Classic Books

During my last trip, which lasted 5 weeks, I read the Koran, the Holy Writings for Muslims. Honestly, I have to say that the book is not on par with our Bible. But I’ll write a more detailed report on the Koran some other time.

I’d like to share what I’m reading these days. For the last year or so, I’ve read almost nothing but classics. People say we live in the Information Age. But most information is inessential. We can go without watching TV or reading the newspaper for months and have no big change in the quality of our lives. Classic books are both more useful for our lives and more entertaining.

I started with the 10 most influential 20th century Christian books as ranked by Christianity Today. C.S. Lewis’s Mere Christianity, which we studied during the Three-Strand early morning prayer meetings, tops the list. Also included is Celebration of Discipline, a book we use for one of our Life Series Bible studies.
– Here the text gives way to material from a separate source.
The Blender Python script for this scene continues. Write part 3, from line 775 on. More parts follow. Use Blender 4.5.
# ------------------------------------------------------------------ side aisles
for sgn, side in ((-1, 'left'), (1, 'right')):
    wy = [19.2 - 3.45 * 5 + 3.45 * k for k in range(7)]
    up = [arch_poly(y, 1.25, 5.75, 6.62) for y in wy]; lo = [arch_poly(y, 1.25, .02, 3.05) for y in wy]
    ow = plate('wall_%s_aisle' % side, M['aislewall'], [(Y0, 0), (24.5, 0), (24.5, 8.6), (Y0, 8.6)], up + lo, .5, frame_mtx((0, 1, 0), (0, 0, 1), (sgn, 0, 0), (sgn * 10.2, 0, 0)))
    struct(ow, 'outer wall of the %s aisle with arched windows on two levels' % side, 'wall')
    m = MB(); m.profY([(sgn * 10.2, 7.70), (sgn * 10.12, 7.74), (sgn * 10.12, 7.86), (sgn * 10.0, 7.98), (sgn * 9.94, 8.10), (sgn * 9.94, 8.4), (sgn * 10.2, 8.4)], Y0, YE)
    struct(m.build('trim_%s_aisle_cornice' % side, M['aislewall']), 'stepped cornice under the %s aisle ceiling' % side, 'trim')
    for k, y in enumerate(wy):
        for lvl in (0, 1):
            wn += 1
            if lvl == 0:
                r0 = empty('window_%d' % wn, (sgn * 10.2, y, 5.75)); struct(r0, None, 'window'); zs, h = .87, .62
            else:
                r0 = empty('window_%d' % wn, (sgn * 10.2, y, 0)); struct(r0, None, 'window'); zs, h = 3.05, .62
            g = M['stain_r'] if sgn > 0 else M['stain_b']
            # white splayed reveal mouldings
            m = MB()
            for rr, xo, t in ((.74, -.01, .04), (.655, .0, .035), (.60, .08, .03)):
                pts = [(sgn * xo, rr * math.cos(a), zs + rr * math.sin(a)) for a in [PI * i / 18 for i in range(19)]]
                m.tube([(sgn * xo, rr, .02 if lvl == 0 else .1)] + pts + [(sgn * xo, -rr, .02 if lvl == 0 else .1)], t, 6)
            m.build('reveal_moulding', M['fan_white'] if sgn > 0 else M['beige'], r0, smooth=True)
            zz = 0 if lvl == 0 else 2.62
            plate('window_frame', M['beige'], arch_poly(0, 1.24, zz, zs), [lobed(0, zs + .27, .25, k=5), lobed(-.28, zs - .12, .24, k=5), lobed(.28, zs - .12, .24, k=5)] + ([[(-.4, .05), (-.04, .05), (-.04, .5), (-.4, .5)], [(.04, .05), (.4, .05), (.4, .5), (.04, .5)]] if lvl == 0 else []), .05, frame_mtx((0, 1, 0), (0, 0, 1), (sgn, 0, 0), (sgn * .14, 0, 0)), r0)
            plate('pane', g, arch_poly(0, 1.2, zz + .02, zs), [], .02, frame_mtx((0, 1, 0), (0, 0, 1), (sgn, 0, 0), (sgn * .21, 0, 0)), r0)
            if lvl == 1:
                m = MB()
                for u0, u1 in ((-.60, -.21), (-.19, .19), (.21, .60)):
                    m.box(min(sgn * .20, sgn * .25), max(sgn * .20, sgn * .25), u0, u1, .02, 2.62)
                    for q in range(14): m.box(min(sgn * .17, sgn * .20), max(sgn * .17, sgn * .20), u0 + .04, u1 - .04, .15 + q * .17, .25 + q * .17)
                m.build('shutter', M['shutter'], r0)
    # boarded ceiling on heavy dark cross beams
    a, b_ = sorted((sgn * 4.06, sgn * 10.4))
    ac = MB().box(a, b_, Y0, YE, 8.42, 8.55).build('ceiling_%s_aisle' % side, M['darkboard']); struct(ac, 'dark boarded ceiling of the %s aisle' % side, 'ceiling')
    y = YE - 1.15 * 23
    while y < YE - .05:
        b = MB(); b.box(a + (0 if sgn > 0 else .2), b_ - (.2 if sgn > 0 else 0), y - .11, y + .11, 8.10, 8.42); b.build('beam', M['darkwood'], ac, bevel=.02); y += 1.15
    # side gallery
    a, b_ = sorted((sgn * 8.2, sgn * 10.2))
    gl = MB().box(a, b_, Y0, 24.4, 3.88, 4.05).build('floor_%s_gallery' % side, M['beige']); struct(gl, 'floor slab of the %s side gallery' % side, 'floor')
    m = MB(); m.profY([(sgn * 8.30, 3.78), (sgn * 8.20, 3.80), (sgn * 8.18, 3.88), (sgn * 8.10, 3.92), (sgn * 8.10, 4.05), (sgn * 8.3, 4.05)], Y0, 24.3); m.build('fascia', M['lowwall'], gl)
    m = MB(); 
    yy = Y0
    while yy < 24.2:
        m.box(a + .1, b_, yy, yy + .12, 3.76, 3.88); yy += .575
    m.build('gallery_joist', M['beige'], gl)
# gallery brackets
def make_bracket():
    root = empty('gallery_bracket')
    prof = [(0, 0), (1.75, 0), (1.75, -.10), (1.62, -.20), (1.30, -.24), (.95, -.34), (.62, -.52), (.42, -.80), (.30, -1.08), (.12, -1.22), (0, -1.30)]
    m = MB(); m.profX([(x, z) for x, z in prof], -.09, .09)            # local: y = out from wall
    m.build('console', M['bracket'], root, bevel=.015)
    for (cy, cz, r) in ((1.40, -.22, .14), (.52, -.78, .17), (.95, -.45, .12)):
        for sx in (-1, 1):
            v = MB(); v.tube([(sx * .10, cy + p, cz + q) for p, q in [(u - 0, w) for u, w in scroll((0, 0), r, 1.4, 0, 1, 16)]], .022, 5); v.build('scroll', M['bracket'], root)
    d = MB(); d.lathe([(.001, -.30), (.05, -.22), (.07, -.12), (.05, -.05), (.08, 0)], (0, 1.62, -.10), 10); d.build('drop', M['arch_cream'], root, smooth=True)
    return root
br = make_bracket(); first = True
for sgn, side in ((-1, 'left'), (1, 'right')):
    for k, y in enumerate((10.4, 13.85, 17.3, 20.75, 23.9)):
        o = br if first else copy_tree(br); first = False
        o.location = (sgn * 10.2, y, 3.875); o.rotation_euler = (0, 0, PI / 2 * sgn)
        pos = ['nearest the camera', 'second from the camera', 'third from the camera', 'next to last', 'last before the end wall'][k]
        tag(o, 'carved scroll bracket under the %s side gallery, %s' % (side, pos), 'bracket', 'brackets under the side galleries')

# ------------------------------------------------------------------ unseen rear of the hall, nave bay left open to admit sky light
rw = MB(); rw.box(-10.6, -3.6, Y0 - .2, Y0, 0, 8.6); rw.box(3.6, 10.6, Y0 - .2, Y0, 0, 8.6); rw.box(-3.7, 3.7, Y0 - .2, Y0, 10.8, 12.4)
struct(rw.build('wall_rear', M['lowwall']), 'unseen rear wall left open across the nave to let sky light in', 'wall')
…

After I finished reading the books on that list, I got a list of the 100 most influential books in shaping the world today. I picked a few books from this list and read them.
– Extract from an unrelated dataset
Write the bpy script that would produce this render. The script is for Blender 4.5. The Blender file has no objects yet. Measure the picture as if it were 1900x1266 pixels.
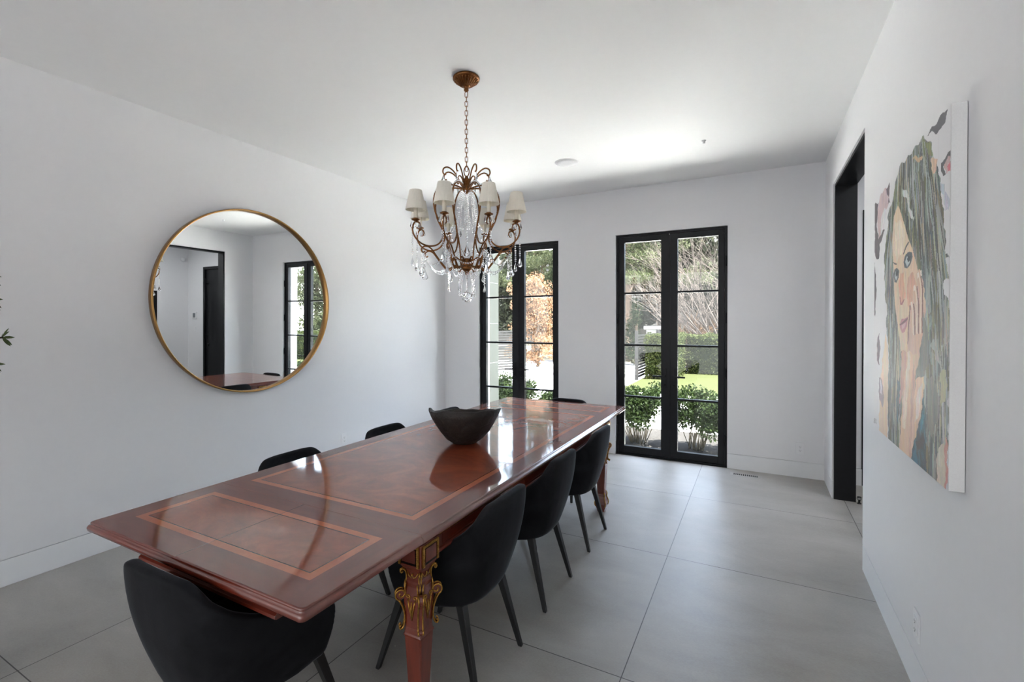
import bpy, bmesh, math, random
import numpy as np
from mathutils import Vector, Matrix, noise as mnoise
R = math.radians; PI = math.pi
random.seed(7); rng = np.random.default_rng(5)
SC = bpy.context.scene
COL = SC.collection

# ---------------------------------------------------------------- camera
W_, H_ = 1900, 1266
F, CX, CY, YAW, PIT, ROL = 868.936, 950.0, 608.84, -0.481, -0.010, -0.002
cam = bpy.data.cameras.new('camera'); cam_o = bpy.data.objects.new('camera', cam); COL.objects.link(cam_o)
cam.sensor_width = 36.0; cam.sensor_fit = 'HORIZONTAL'; cam.lens = 36.0 * F / W_
cam.shift_x = (W_ / 2 - CX) / W_; cam.shift_y = (CY - H_ / 2) / W_
cam.clip_start = 0.05; cam.clip_end = 300
fw = Vector((math.sin(YAW) * math.cos(PIT), math.cos(YAW) * math.cos(PIT), math.sin(PIT)))
rt = Vector((math.cos(YAW), -math.sin(YAW), 0)); up = rt.cross(fw)
r2 = rt * math.cos(ROL) + up * math.sin(ROL); u2 = -rt * math.sin(ROL) + up * math.cos(ROL)
M = Matrix((r2, u2, -fw)).transposed().to_4x4(); M.translation = Vector((0, 0, 1.5))
cam_o.matrix_world = M
SC.camera = cam_o
# ---------------------------------------------------------------- colour management
vs = SC.view_settings; SC.display_settings.display_device = 'sRGB'
vs.view_transform = 'Standard'; vs.look = 'None'; vs.gamma = 1.0; vs.use_curve_mapping = False
vs.exposure = 0.70
cy = SC.cycles
cy.use_denoising = True; cy.use_adaptive_sampling = False; cy.max_bounces = 14; cy.diffuse_bounces = 7; cy.glossy_bounces = 6
cy.transmission_bounces = 12; cy.transparent_max_bounces = 24; cy.sample_clamp_indirect = 30.0
cy.caustics_refractive = False; cy.caustics_reflective = False
# ---------------------------------------------------------------- daylight
world = bpy.data.worlds.new('sky'); SC.world = world; world.use_nodes = True
wn = world.node_tree; wn.nodes.clear()
wo = wn.nodes.new('ShaderNodeOutputWorld'); wb = wn.nodes.new('ShaderNodeBackground')
sk = wn.nodes.new('ShaderNodeTexSky'); sk.sky_type = 'NISHITA'; sk.sun_disc = False
sk.sun_elevation = R(55); sk.sun_rotation = R(160); sk.air_density = 1.0; sk.dust_density = 3.0
mx = wn.nodes.new('ShaderNodeMix'); mx.data_type = 'RGBA'
mx.inputs['Factor'].default_value = 0.8
mx.inputs[7].default_value = (0.525, 0.52, 0.515, 1)      # thin bright cloud
wn.links.new(sk.outputs[0], mx.inputs[6]); wn.links.new(mx.outputs[2], wb.inputs[0])
SKY_STRENGTH = 10.0
wb.inputs[1].default_value = SKY_STRENGTH; wn.links.new(wb.outputs[0], wo.inputs[0])
SUN_STRENGTH = 75.0
sl = bpy.data.lights.new('sun', 'SUN'); sl.energy = SUN_STRENGTH; sl.angle = R(0.6); sl.color = (1, 0.965, 0.91)
so = bpy.data.objects.new('sun', sl); COL.objects.link(so)
so.rotation_euler = Vector((-0.62, 0.045, -1.15)).to_track_quat('-Z', 'Y').to_euler()
def area(name, loc, direction, sx, sy, energy, col=(1, 1, 1)):
    l = bpy.data.lights.new(name, 'AREA'); l.shape = 'RECTANGLE'; l.size = sx; l.size_y = sy; l.energy = energy; l.color = col
    o = bpy.data.objects.new(name, l); COL.objects.link(o); o.location = loc
    o.rotation_euler = Vector(direction).to_track_quat('-Z', 'Y').to_euler(); return o
# added fill lights without fixtures: one behind the camera, one under the hall ceiling
area('rear_fill_light', (-1.6, -3.12, 1.5), (0, 1, 0), 4.0, 2.8, 50, (0.96, 0.98, 1.0))
area('hall_fill_light', (1.6, 3.6, 2.98), (0, 0, -1), 0.9, 1.6, 22, (0.95, 0.975, 1.0))

# ---------------------------------------------------------------- helpers
def mesh_obj(name, bm, mats, parent=None, smooth=False):
    bmesh.ops.recalc_face_normals(bm, faces=bm.faces)
    me = bpy.data.meshes.new(name); bm.to_mesh(me); bm.free()
    for m in (mats if isinstance(mats, (list, tuple)) else [mats]): me.materials.append(m)
    if smooth:
        me.polygons.foreach_set('use_smooth', [True] * len(me.polygons))
    o = bpy.data.objects.new(name, me); COL.objects.link(o)
    if parent: o.parent = parent
    return o
def pyd(name, verts, faces, mats, parent=None, smooth=False, idx=None):
    me = bpy.data.meshes.new(name); me.from_pydata([tuple(v) for v in verts], [], [tuple(f) for f in faces])
    for m in (mats if isinstance(mats, (list, tuple)) else [mats]): me.materials.append(m)
    if idx is not None: me.polygons.foreach_set('material_index', idx)
    if smooth: me.polygons.foreach_set('use_smooth', [True] * len(me.polygons))
    me.update(); me.validate()
    o = bpy.data.objects.new(name, me); COL.objects.link(o)
    if parent: o.parent = parent
    return o
def bevel(o, w=0.002, seg=2):
    m = o.modifiers.new('bevel', 'BEVEL'); m.width = w; m.segments = seg; m.limit_method = 'ANGLE'; m.angle_limit = R(35)
    m.harden_normals = False; return o
def empty(name, loc=(0, 0, 0), rz=0.0, label=None, cat=None, group=None, kind=None):
    o = bpy.data.objects.new(name, None); COL.objects.link(o); o.location = loc; o.rotation_euler = (0, 0, rz)
    tag(o, label, cat, group, kind); return o
def tag(o, label=None, cat=None, group=None, kind=None):
    if label: o['label'] = label
    if cat: o['category'] = cat
    if group: o['group'] = group
    if kind: o['kind'] = kind
    return o
def struct(o): o['kind'] = 'structure'; return o
def box(bm, x0, x1, y0, y1, z0, z1, mi=0):
    v = [bm.verts.new((x, y, z)) for z in (z0, z1) for (x, y) in ((x0, y0), (x1, y0), (x1, y1), (x0, y1))]
    for f in ((0, 3, 2, 1), (4, 5, 6, 7), (0, 1, 5, 4), (1, 2, 6, 5), (2, 3, 7, 6), (3, 0, 4, 7)):
        fc = bm.faces.new([v[i] for i in f]); fc.material_index = mi
    return v
def boxo(name, dims, mat, parent=None, bev=0):
    bm = bmesh.new(); box(bm, *dims); o = mesh_obj(name, bm, mat, parent)
    if bev: bevel(o, bev)
    return o
def lathe(bm, prof, seg=24, c=(0, 0, 0), mi=0, cap=True, axis='Z'):
    rings = []
    for r, z in prof:
        ring = []
        for i in range(seg):
            a = 2 * PI * i / seg
            p = (r * math.cos(a), r * math.sin(a), z) if axis == 'Z' else (r * math.cos(a), z, r * math.sin(a)) if axis == 'Y' else (z, r * math.cos(a), r * math.sin(a))
            ring.append(bm.verts.new((c[0] + p[0], c[1] + p[1], c[2] + p[2])))
        rings.append(ring)
    for a, b in zip(rings[:-1], rings[1:]):
        for i in range(seg):
            f = bm.faces.new((a[i], a[(i + 1) % seg], b[(i + 1) % seg], b[i])); f.material_index = mi; f.smooth = True
    if cap:
        for ring in (rings[0], rings[-1]):
            try: f = bm.faces.new(ring); f.material_index = mi
            except ValueError: pass
def catmull(pts, n=6, closed=False):
    pts = [Vector(p) for p in pts]; out = []
    m = len(pts); rngs = range(m) if closed else range(m - 1)
    for i in rngs:
        if closed: p0, p1, p2, p3 = pts[(i - 1) % m], pts[i], pts[(i + 1) % m], pts[(i + 2) % m]
        else: p0, p1, p2, p3 = pts[max(i - 1, 0)], pts[i], pts[i + 1], pts[min(i + 2, m - 1)]
        for k in range(n):
            t = k / n
            out.append(0.5 * ((2 * p1) + (-p0 + p2) * t + (2 * p0 - 5 * p1 + 4 * p2 - p3) * t * t + (-p0 + 3 * p1 - 3 * p2 + p3) * t ** 3))
    if not closed: out.append(pts[-1])
    return out
def tube(bm, pts, rad, seg=8, mi=0, closed=False, flat=None, cap=True):
    pts = [Vector(p) for p in pts]; n = len(pts)
    rads = rad if isinstance(rad, (list, tuple)) else [rad] * n
    prev = None; rings = []
    for i, p in enumerate(pts):
        if closed: t = pts[(i + 1) % n] - pts[(i - 1) % n]
        else: t = pts[min(i + 1, n - 1)] - pts[max(i - 1, 0)]
        if t.length < 1e-9: t = Vector((0, 0, 1))
        t.normalize()
        if prev is None:
            a = Vector((0, 0, 1)) if abs(t.z) < 0.9 else Vector((1, 0, 0))
            nrm = t.cross(a).normalized()
        else:
            nrm = (prev - t * prev.dot(t)).normalized()
        prev = nrm; b = t.cross(nrm)
        rings.append([bm.verts.new(p + (nrm * math.cos(2 * PI * k / seg) + b * math.sin(2 * PI * k / seg)) * rads[i]) for k in range(seg)])
    pairs = list(zip(rings[:-1], rings[1:])) + ([(rings[-1], rings[0])] if closed else [])
    for a, b in pairs:
        for k in range(seg):
            f = bm.faces.new((a[k], a[(k + 1) % seg], b[(k + 1) % seg], b[k])); f.smooth = True; f.material_index = mi
    if cap and not closed:
        for r_ in (rings[0], rings[-1]):
            f = bm.faces.new(r_); f.material_index = mi
def interp(x, xs, ys): return float(np.interp(x, xs, ys))
def copy_tree(o, parent=None):
    c = o.copy(); COL.objects.link(c); c.parent = parent
    for ch in o.children: copy_tree(ch, c)
    return c

# ---------------------------------------------------------------- materials
def srgb(*c):
    return tuple(((v / 255) / 12.92 if v / 255 <= 0.04045 else ((v / 255 + 0.055) / 1.055) ** 2.4) for v in c) + (1,)
class NT:
    def __init__(s, name):
        s.m = bpy.data.materials.new(name); s.m.use_nodes = True; s.t = s.m.node_tree; s.n = s.t.nodes; s.l = s.t.links
        s.b = s.n['Principled BSDF']
    def node(s, typ, **kw):
        nd = s.n.new(typ)
        for k, v in kw.items():
            if hasattr(nd, k): setattr(nd, k, v)
            else: nd.inputs[k].default_value = v
        return nd
    def coord(s, out='Object', scale=(1, 1, 1)):
        tc = s.node('ShaderNodeTexCoord'); mp = s.node('ShaderNodeMapping'); mp.inputs['Scale'].default_value = scale
        s.l.new(tc.outputs[out], mp.inputs[0]); return mp.outputs[0]
    def noise(s, vec, scale, detail=4, rough=0.5, dist=0.0):
        nd = s.node('ShaderNodeTexNoise'); nd.inputs['Scale'].default_value = scale; nd.inputs['Detail'].default_value = detail
        nd.inputs['Roughness'].default_value = rough; nd.inputs['Distortion'].default_value = dist
        if vec is not None: s.l.new(vec, nd.inputs['Vector'])
        return nd.outputs['Fac']
    def ramp(s, fac, stops, interp_='LINEAR'):
        r_ = s.node('ShaderNodeValToRGB'); s.l.new(fac, r_.inputs[0]); cr = r_.color_ramp; cr.interpolation = interp_
        cr.elements[0].position, cr.elements[0].color = stops[0]
        cr.elements[1].position, cr.elements[1].color = stops[-1]
        for p, c in stops[1:-1]:
            e = cr.elements.new(p); e.color = c
        return r_.outputs[0]
    def mixc(s, fac, a, b, mode='MIX'):
        m = s.node('ShaderNodeMix', data_type='RGBA', blend_type=mode)
        for sock, v in ((m.inputs[0], fac), (m.inputs[6], a), (m.inputs[7], b)):
            if hasattr(v, 'is_output'): s.l.new(v, sock)
            else: sock.default_value = v
        return m.outputs[2]
    def math(s, op, a, b=None, c=None):
        m = s.node('ShaderNodeMath', operation=op)
        for i, v in enumerate((a, b, c)):
            if v is None: continue
            if hasattr(v, 'is_output'): s.l.new(v, m.inputs[i])
            else: m.inputs[i].default_value = v
        return m.outputs[0]
    def bump(s, h, strength=0.2, dist=0.01):
        b = s.node('ShaderNodeBump'); b.inputs['Strength'].default_value = strength; b.inputs['Distance'].default_value = dist
        s.l.new(h, b.inputs['Height']); s.l.new(b.outputs[0], s.b.inputs['Normal'])
    def set(s, **kw):
        for k, v in kw.items():
            k = k.replace('_', ' ')
            if hasattr(v, 'is_output'): s.l.new(v, s.b.inputs[k])
            else: s.b.inputs[k].default_value = v
        return s
def simple(name, col, rough=0.5, metal=0.0, nscale=None, namp=0.15, bump=0, **kw):
    n = NT(name); n.set(Roughness=rough, Metallic=metal, **kw)
    if nscale:
        v = n.coord(); f = n.noise(v, nscale)
        c = Vector(col[:3])
        n.set(Base_Color=n.ramp(f, [(0.3, tuple(c * (1 - namp)) + (1,)), (0.7, tuple(c * (1 + namp)) + (1,))]))
        if bump: n.bump(f, bump, 0.004)
    else: n.set(Base_Color=col)
    return n.m
m_wall = simple('white_plaster', (0.765, 0.765, 0.775, 1), 0.6, nscale=30, namp=0.006, bump=0.02)
m_ceil = simple('ceiling_paint', (0.75, 0.75, 0.752, 1), 0.75, nscale=30, namp=0.006)
m_base = simple('baseboard_paint', (0.78, 0.79, 0.80, 1), 0.42, nscale=20, namp=0.005)
m_black = simple('black_metal', (0.0075, 0.008, 0.0095, 1), 0.42, nscale=40, namp=0.1)
m_black.node_tree.nodes['Principled BSDF'].inputs['Specular IOR Level'].default_value = 0.25
m_blackwood = simple('black_stained_wood', (0.012, 0.0125, 0.013, 1), 0.38, nscale=30, namp=0.2)
m_void = simple('dark_gap', (0.01, 0.01, 0.01, 1), 0.9)
m_plastic = simple('white_plastic', (0.78, 0.78, 0.79, 1), 0.3)
m_brass = simple('brushed_brass', srgb(176, 136, 84), 0.34, 1.0, nscale=60, namp=0.08)
m_gold = simple('gilding', srgb(184, 138, 66), 0.36, 0.9, nscale=140, namp=0.35, bump=0.3)
m_bronze = simple('antique_bronze', srgb(126, 82, 44), 0.36, 0.85, nscale=90, namp=0.3)
m_candle = simple('candle_sleeve', srgb(232, 224, 206), 0.5)
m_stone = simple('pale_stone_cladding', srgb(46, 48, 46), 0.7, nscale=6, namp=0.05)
m_steel = simple('steel', srgb(150, 150, 150), 0.3, 1.0)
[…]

Let me share my thoughts on two books I read. One is The Republic by Plato. I read it twice because it was so interesting to find that many modern ideas are just rehashing of ideas written in this book. The other book is The Prince by Machiavelli. His thesis is that the major duty of princes is to keep peace among people and nations. To do that, they must rely on wisdom and diplomacy, which seemed to me euphemisms for violence and treachery.

Classic books attain their status because they present ideas and human emotions that transcend time. They help us understand human beings and human lives. One particular benefit for Christians of reading classics is that they show the limits of humans and human efforts. For example, in The Republic, Socrates suggests ways to build an ideal society. But it’s obvious that the possibility of accomplishing it is nil because such schemes depend on too many unrealistic conditions that human beings cannot meet.

As I read the Prince, I learned about people who are driven by success and better understood their motivation and their behavior. But the book clearly shows that real peace cannot be obtained through what the author suggests, and reveals how superior Jesus’ ways are. Macchiavelli wrote that peace can only be obtained through force, but Jesus said, “All those who take up the sword shall perish by the sword.” The book argues that peace can only be achieved by scheming princes, but Jesus said, “Whoever wishes to be first among you shall be slave of all.” Men cannot obtain peace or form an ideal society on their own: we need God.